Um dos elementos mais característicos do cinema noir é a sua fotografia, que valoriza, conforme comentou A.C. Gomes de Mattos, um cenário escuro, produzindo uma constante oposição de áreas de luz e escuridão, com sombras difusas. Nos dois primeiros atos do filme, não há muito o uso desse tipo de iluminação, principalmente porque há poucas cenas noturnas em grande parte do filme. No entanto, outros elementos narrativos e de encenação são tão bem trabalhados que quase não sentimos falta dessa fotografia durante a fruição da obra. Entretanto, o terceiro ato se passa inteiramente em um apartamento noturno, com pouca iluminação, e apresenta um uso espetacular da fotografia noir.
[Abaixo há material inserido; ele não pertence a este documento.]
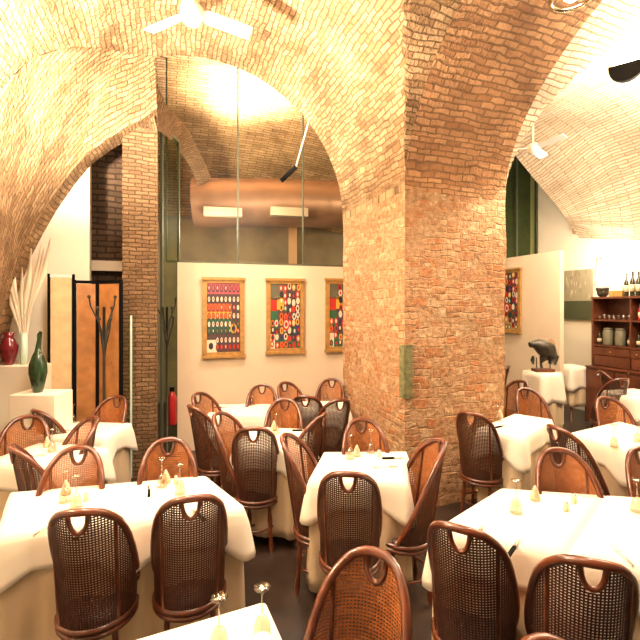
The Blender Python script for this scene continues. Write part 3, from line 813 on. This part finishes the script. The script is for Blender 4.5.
# ------------------------------------------------------------------ left corner: plinths, vases, screen, coat stands
def plinth(px0, px1, py, Y, d, label):
    x0, _, z = P(px0, py, Y); x1 = P(px1, py, Y)[0]
    t = MB().box(((x0+x1)/2, Y+d/2, z/2), (x1-x0, d, z)); o = t.build('plinth', 'white_wall'); b = o.modifiers.new('b', 'BEVEL'); b.width = .006
    return tag(o, label, 'plinth'), z
_, zp = plinth(-8, 37, 366, 3.92, .22, 'taller white plinth carrying the red vase at far left')
_, zq = plinth(9, 55, 395, 3.58, .26, 'lower white plinth carrying the green vase')
x, y, _ = P(9, 365, 4.0)
t = thing('ceramic_vase', 'dark red ceramic vase with flared neck on the taller plinth', 'vase', (x, y, zp))
MB().lathe([(.035, 0), (.05, .03), (.075, .13), (.078, .18), (.05, .24), (.035, .27), (.05, .31), (.042, .312)], n=20).build('body', 'red_glaze', t)
MB().tube([(-.05, 0, .22), (-.085, 0, .26), (-.07, 0, .30), (-.045, 0, .30)], .008, 6).build('handle', 'red_glaze', t)
x, y, _ = P(38, 394, 3.70)
t = thing('bottle_vase', 'tall green bottle shaped vase with long bent neck on the lower plinth', 'vase', (x, y, zq))
MB().lathe([(.035, 0), (.045, .03), (.072, .17), (.070, .24), (.045, .32), (.028, .36)], n=20).build('body', 'green_glaze', t)
MB().tube([(0, 0, .35), (.004, 0, .40), (.012, 0, .46), (.016, 0, .51), (.028, 0, .535)], [.028, .022, .018, .020, .012], 10).build('neck', 'green_glaze', t)
x, y, _ = P(24, 365, 4.04)
t = thing('pampas_vase', 'tall pale glass vase of dried pampas stems lit from beside', 'plant', (x, y, zp))
MB().lathe([(.03, 0), (.035, .1), (.03, .30)], n=14).build('vase', 'glass_edge', t)
for k in range(11):
    rn = random.Random(k); dx = rn.uniform(-.30, .26); hh = rn.uniform(.75, 1.25)
    MB().tube([(0, 0, .05), (dx*.3, 0, hh*.45), (dx*.75, .02, hh*.72), (dx, .03, hh)], [.003, .004, .028, .003], 6).build('stem', 'pampas', t)
# folding screen
t = thing('folding_screen', 'three-leaf wooden folding screen, one leaf pale and two orange, in dark posts', 'screen')
for (xa, Ya, xb, Yb, ty, m_) in ((49, 4.20, 73.5, 4.28, 278, 'wood_pale'), (75, 4.28, 97, 4.38, 284, 'wood_org'), (99, 4.38, 121, 4.30, 284, 'wood_org')):
    a = P(xa, ty, Ya); b = P(xb, ty, Yb); L = sqrt((b[0]-a[0])**2+(b[1]-a[1])**2); an = math.atan2(b[1]-a[1], b[0]-a[0]); z = (a[2]+b[2])/2
    MB().box(((a[0]+b[0])/2, (a[1]+b[1])/2, z/2+.02), (L-.03, .025, z-.04), an).build('leaf', m_, t)
    for q in (a, b): MB().box((q[0], q[1], z/2+.02), (.022, .035, z+.04), an).build('post', 'black', t)
    MB().box(((a[0]+b[0])/2, (a[1]+b[1])/2, z+.02), (L, .03, .03), an).build('rail', 'white' if m_ == 'wood_pale' else 'black', t)
def coat_stand(px, Y, top, label, seed):
    x = (px-320)/F*Y; t = thing('coat_stand', label, 'coat stand', (x, Y, 0)); rn = random.Random(seed)
    MB().tube([(0, 0, .02), (0, 0, top*.6), (0, 0, top-.15)], .014, 8).build('pole', 'iron', t)
    MB().lathe([(.15, 0), (.15, .015), (.02, .03)], n=20).build('base', 'iron', t)
    for k in range(6):
        a = 2*pi*k/6+.4; hh = top-.05-.11*(k % 3); r = .10+.03*(k % 2)
        br = MB().tube([(0, 0, hh-.42), (r*.35*cos(a), r*.35*sin(a), hh-.25), (r*.9*cos(a), r*.9*sin(a), hh-.09), (r*cos(a), r*sin(a), hh)], .008, 6).build('branch', 'iron', t)
        MB().lathe([(.004, -.018), (.016, -.008), (.018, .002), (.012, .014), (.003, .019)], c=(r*cos(a), r*sin(a), hh), n=10).build('knob', 'iron', br)
coat_stand(104, 4.15, 2.0, 'black branching coat stand before the wooden screen', 1)
coat_stand(167, 5.05, 2.0, 'black branching coat stand right of the brick pier', 2)
x, y, z = P(172, 400, 5.25)
t = thing('fire_extinguisher', 'red fire extinguisher at the end of the left partition', 'fire extinguisher', (x, y, .38))
MB().lathe([(.05, 0), (.055, .02), (.055, .34), (.03, .40), (.015, .42)], n=16).build('cylinder', 'red', t)
MB().box((0, 0, .44), (.05, .03, .05)).build('valve', 'black', t)

# ------------------------------------------------------------------ sculpture on the tall stand
x, y, _ = P(543, 372, 5.98)
t = thing('animal_sculpture', 'dark bronze animal head sculpture with reddish disc on the tall stand', 'sculpture', (x, y, .933))
MB().box((0, 0, .02), (.26, .16, .04)).build('base', 'wood_dark', t)
MB().tube([(-.02, 0, .05), (-.03, 0, .12), (.0, 0, .18), (.03, 0, .22)], [.02, .015, .05, .08], 12).build('neck', 'bronze', t)
MB().tube([(.15, .0, .22), (.08, 0, .30), (.0, 0, .34), (-.08, 0, .38), (-.14, 0, .385), (-.19, 0, .38)], [.06, .11, .12, .085, .05, .04], 14).build('head', 'bronze', t)
MB().tube([(.13, 0, .10), (.15, 0, .2), (.10, 0, .3)], [.05, .07, .05], 12).build('shoulder', 'bronze', t)
MB().tube([(-.14, 0, .10), (-.15, 0, .16), (-.14, 0, .22)], [.012, .03, .015], 8).build('hanging_weight', 'bronze', t)
m_ = MB(); pts = [(.13+.085*cos(a), .05, .30+.16*sin(a)) for a in [2*pi*k/20 for k in range(20)]]
for p in pts: m_.v.append(p)
for p in pts: m_.v.append((p[0], .075, p[2]))
m_.face(list(range(20))); m_.face(list(range(39, 19, -1)))
for k in range(20): m_.face([k, 20+k, 20+(k+1) % 20, (k+1) % 20])
m_.build('disc', 'trim', t)
for s_ in (-.09, .1): MB().tube([(s_, 0, .04), (s_*1.05, 0, .2)], .008, 6).build('rod', 'iron', t)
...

Aliás, é magistral o uso de uma lâmpada sobre a cabeça de Fagundes e Proença nos últimos segundos do filme, conjugando perfeitamente o gestual da personagem feminina com sua condição dúbia de femme fatale.
Se comenta muito sobre o caráter urbano do noir e a violência de seus mundos. Mas é interessante notar que essa violência não é somente física, mas também mental e espiritual. Há muitos filmes noir que atingem o seu ápice não em cenas de ação, mas nos momentos de perdição de seus personagens principais. E A dama do Cine Shnaghai é um ótimo exemplo dessa dimensão mais psicológica do noir, pois há várias cenas em que nada acontece, mas que ainda assim não perdem a sua vitalidade. As cenas de apartamento de Antônio Fagundes, onde ele simplesmente fuma cigarros, ouve música ou olha a cidade pela janela, dizem muito sobre o enclausuramento do protagonista.